United States v. Iraheta, No. 13-30545 (5th Cir. Aug. 19, 2014) (Stewart, Dennis, Gilstrap)

The panel affirms suppression of drugs found during a traffic stop in Louisiana. The car with a California license plate was occupied by three people on a cross-country trip from California to Miami. Out of the hearing of the other two occupants, the officers asked Iraheta for consent to search the car, and he consented. Based on this consent, the officers searched the luggage in the truck and found drugs in one of the bags.

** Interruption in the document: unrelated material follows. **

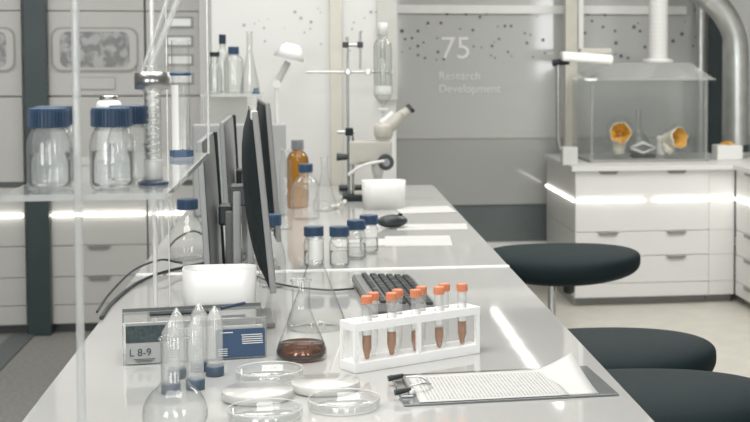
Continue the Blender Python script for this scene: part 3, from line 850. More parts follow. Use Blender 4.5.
def sheet(name, label, w, d, org, rz, z, m, curl=0.0, th=0.0006, grid=16, rag=False, cat='paper', grp=None, curlc=(1, 1)):
    mb = MB(); bm = mb.bm; g = []
    for i in range(grid + 1):
        row = []
        for j in range(grid + 1):
            u, v = i / grid, j / grid
            lift = curl * (max(0, u - 0.78) / 0.22) ** 1.3 * (v ** 1.5)
            row.append(bm.verts.new((u * w, v * d, lift)))
        g.append(row)
    for i in range(grid):
        for j in range(grid):
            f = bm.faces.new((g[i][j], g[i + 1][j], g[i + 1][j + 1], g[i][j + 1])); f.smooth = True
    ext = bmesh.ops.extrude_face_region(bm, geom=list(bm.faces))
    for v in [x for x in ext['geom'] if isinstance(x, bmesh.types.BMVert)]: v.co.z -= th
    o = mb.build(name, m); o.location = (org[0], org[1], z + th); o.rotation_euler = (0, 0, rz)
    tag(o, label, cat, grp); return o
s_org = c0 + dcx * 0.0275 + dcy * 0.008
sheet('paper_sheet', 'blank white sheet with curled corner under the printed table', 0.315, 0.20, s_org, ca, BZ + 0.0042, M['paper'], curl=0.030, grp='sheets on the clipboard')
tb_org = c0 + dcx * 0.0275 + dcy * 0.004
o = sheet('printed_sheet', 'top sheet on the clipboard printed with a table of figures', 0.262, 0.195, tb_org, ca, BZ + 0.0052, M['paper'], grp='sheets on the clipboard', curl=0.0)
mb = MB(); mb.quad([(0.012, 0.012, 0.0003), (0.25, 0.012, 0.0003), (0.25, 0.178, 0.0003), (0.012, 0.178, 0.0003)])
mb.build('printed_table', M['sheet'], o)

# ------------------------------------------------------------------ keyboard, mouse, papers, cables
ka = onz(352, 276, BZ + 0.02); kb_ = onz(412, 277, BZ + 0.02); kc = onz(437, 305, BZ + 0.02)
KW, KL = 0.160, 0.44
krz = radians(4.0)
t = thing('keyboard', 'dark keyboard lying lengthwise behind the tube rack', 'keyboard', (ka.x - 0.001, ka.y - 0.005, BZ), krz)
mb = MB(); mb.prism([(0, 0), (KW, 0), (KW, -KL), (0, -KL)], 0.004, 0.020); 
for v in mb.bm.verts:
    if v.co.z > 0.01: v.co.z = 0.026 - 0.012 * v.co.x / KW
bmesh.ops.bevel(mb.bm, geom=list(mb.bm.edges), offset=0.004, segments=2, affect='EDGES')
mb.build('case', M['bezel'], t)
mb = MB()
rows_ = [(0.014, 0.016), (0.036, 0.019), (0.057, 0.019), (0.078, 0.019), (0.099, 0.019), (0.120, 0.019)]
rnd = random.Random(5)
for (x, w) in rows_:
    y = -0.012
    while y > -KL + 0.02:
        l = 0.017 if rnd.random() > 0.2 else 0.036
        z = 0.026 - 0.012 * (x + w / 2) / KW
        mb.box((x + 0.010 + w / 2 - 0.002, y - l / 2, z + 0.003), (w - 0.003, l - 0.002, 0.007), bev=0.0015, seg=1)
        y -= l + 0.002
mb.build('keys', M['black'], t)
mp = onz(393, 229)
t = thing('computer_mouse', 'black computer mouse in front of the white tub', 'computer mouse', (mp.x, mp.y + 0.03, BZ), radians(-75))
mb = MB(); bm = mb.bm
bmesh.ops.create_uvsphere(bm, u_segments=32, v_segments=16, radius=1)
for v in bm.verts:
    x, y, z = v.co
    v.co = (x * 0.033 * (1 - 0.12 * y), y * 0.054, 0.022 + z * (0.024 if z > 0 else 0.021))
for f in bm.faces: f.smooth = True
mb.build('mouse_shell', M['black'], t)
MB().cyl((-0.004, 0.028, 0.042), (0.004, 0.028, 0.042), 0.008).build('scroll_wheel', M['shell'], t)

def flat_paper(px, py, w, d, rz, label, m='paper', z=0.0008):
    q = onz(px, py)
    o = MB().box((0, 0, 0.0006), (w, d, 0.0008)).build('paper_sheet', M[m]); o.location = (q.x, q.y, BZ + z); o.rotation_euler = (0, 0, rz)
    tag(o, label, 'paper', 'loose papers on the far bench'); return o
flat_paper(425, 210, 0.21, 0.22, 0.05, 'white paper at the bench edge right of the white tub')
flat_paper(372, 243, 0.24, 0.16, 0.1, 'white paper under the four small bottles and mouse')
o = flat_paper(418, 241, 0.21, 0.24, -0.06, 'pale grey sheet right of the mouse, nearest the joint strip', 'greypaper', 0.0002)
o = flat_paper(432, 227, 0.24, 0.16, -0.06, 'pale grey sheet behind the mouse, reaching the bench edge', 'greypaper', 0.0002)

def cable(pts, r, label, m='cable', name='cable'):
    P = [Vector(q) for q in pts]; c = P[0].copy()
    o = MB().tube([q - c for q in P], r, 8, 8).build(name, M[m]); o.location = c
    tag(o, label, 'cable'); return o
zz = BZ + 0.005
cable([onz(101, 318, zz), onz(112, 303, zz), onz(134, 285, zz), onz(158, 274, zz + 0.004), onz(186, 267, zz), onz(212, 262, zz), onz(230, 261, zz), onz(236, 260, zz)], 0.0045, 'thick black cable sweeping from the bench side to the far monitor foot')
cable([onz(97, 312, zz), onz(110, 293, zz), onz(134, 270, zz + 0.012), onz(160, 260, zz + 0.034), onz(176, 262, zz + 0.022), onz(182, 263, zz + 0.018)], 0.003, 'thin black cable looping above the thick one')
cable([onz(256, 276, zz), onz(275, 283, zz), onz(300, 287.5, zz), onz(330, 290, zz), onz(354, 288.5, zz)], 0.0026, 'thin black cable leading to the keyboard')
cable([onz(170, 246, zz), onz(178, 238, zz + 0.03), onz(193, 231, zz + 0.05), onz(206, 237, zz + 0.03), onz(213, 246, zz)], 0.003, 'thin dark cable arched over behind the conical bottle')

# ------------------------------------------------------------------ bottles further along the bench
mid = dict(glass='bottleglass', R=0.0285, H=0.110, rn=0.0195, sh=0.048, caph=0.027, capr=0.0275)
for (px, pyb, lb) in ((314, 268, 'small bottle with blue cap behind the tall flask neck'), (339.5, 268, 'small blue-capped bottle standing foremost, right of the flask neck'),
                      (356.5, 260, 'third small blue-capped bottle, just behind the foremost'), (369, 254, 'small blue-capped bottle farthest back, nearest the mouse')):
    q = onz(px, pyb - 1); lab_bottle(q, lb, fill=0.045, group='four small blue-capped bottles beside the mouse', **mid)
def cone_bottle(loc, label, R, H, rn, capr, caph, glass='glass', grp=None):
    t = thing('conical_bottle', label, 'bottle', loc, 0, grp)
    p = [(0, 0.003), (R * 0.8, 0.001), (R * 0.96, 0.003), (R, 0.010), (R, H * 0.36)] + [(R + (rn - R) * (0.5 - 0.5 * cos(pi * u / 8)), H * 0.36 + (H * 0.86 - H * 0.36) * u / 8) for u in range(1, 9)] + [(rn, H)]
    MB().lathe(p, 40).build('glass_body', M[glass], t)
    ribbed_cap(capr, H - caph * 0.9, caph).build('cap', M['blue'], t)
    return t
q = onz(188, 259); cone_bottle(q, 'conical glass bottle with blue cap behind the cables', 0.055, 0.172, 0.022, 0.030, 0.030)
q = at(279, 240, 3.75); cone_bottle(Vector((at(272, 240, 3.60).x, 3.60, BZ)), 'blue-capped bottle half hidden behind the nearest dark monitor', 0.034, 0.185, 0.016, 0.0245, 0.028)
q = onz(306, 219); lab_bottle(q, glass='bottleglass', label= 'clear lab bottle with blue cap in front of the amber bottle', R=0.048, H=0.195, rn=0.021, sh=0.085, capm='blue', caph=0.030, capr=0.026)
q = onz(298, 208); lab_bottle(q, 'amber glass bottle with grey cap behind the blue-capped one', R=0.042, H=0.258, rn=0.018, sh=0.075, capm='greycap', caph=0.038, capr=0.024, glass='amber', name='amber_bottle')
q = onz(325, 211); erlen(q, 'empty conical flask between the amber bottle and the beige column', 0.046, 0.205, 0.013, 0.06)
q = onz(286, 229)
t = thing('glass_cylinder', 'slim clear glass cylinder right beside the far dark monitor', 'glass cylinder', q)
MB().lathe([(0, 0.001), (0.020, 0.0), (0.021, 0.004), (0.021, 0.225), (0.014, 0.24), (0.014, 0.27), (0.016, 0.272)], 32).build('tube', M['glass'], t)

# grey divider panel on the bench
p0, p1 = at(192, 124, 5.2), at(286, 124, 5.2)
mb = MB(); mb.box((0, 0, (p0.z - BZ) / 2), (p1.x - p0.x, 0.03, p0.z - BZ), bev=0.012, seg=3)
o = mb.build('desk_divider', M['divider'], None, ((p0.x + p1.x) / 2, 5.2, BZ))
tag(o, 'grey desk divider panel standing behind the monitors', 'divider')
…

Typically, consent to search a vehicle applies to any unlocked containers within it. However, ‘[t]he sole fact that luggage is located in a car’s trunk is insufficient to show joint control over those items.’ ‘Iraheta clearly did not have actual authority to consent to the search of multiple pieces of luggage in the trunk of a vehicle occupied by him and two passengers.’ The officers were on notice of this because the car was occupied by three people on a cross-country roadtrip and there were multiple unmarked bags in the trunk.

While the defendants did not object to the search or assert ownership of the bags, the panel found this not to be determinative, particularly since the other defendants did not hear Iraheta consent and were not informed about it. Furthermore, the defendants had standing to challenge the search because they did not abandon the bag prior to the search.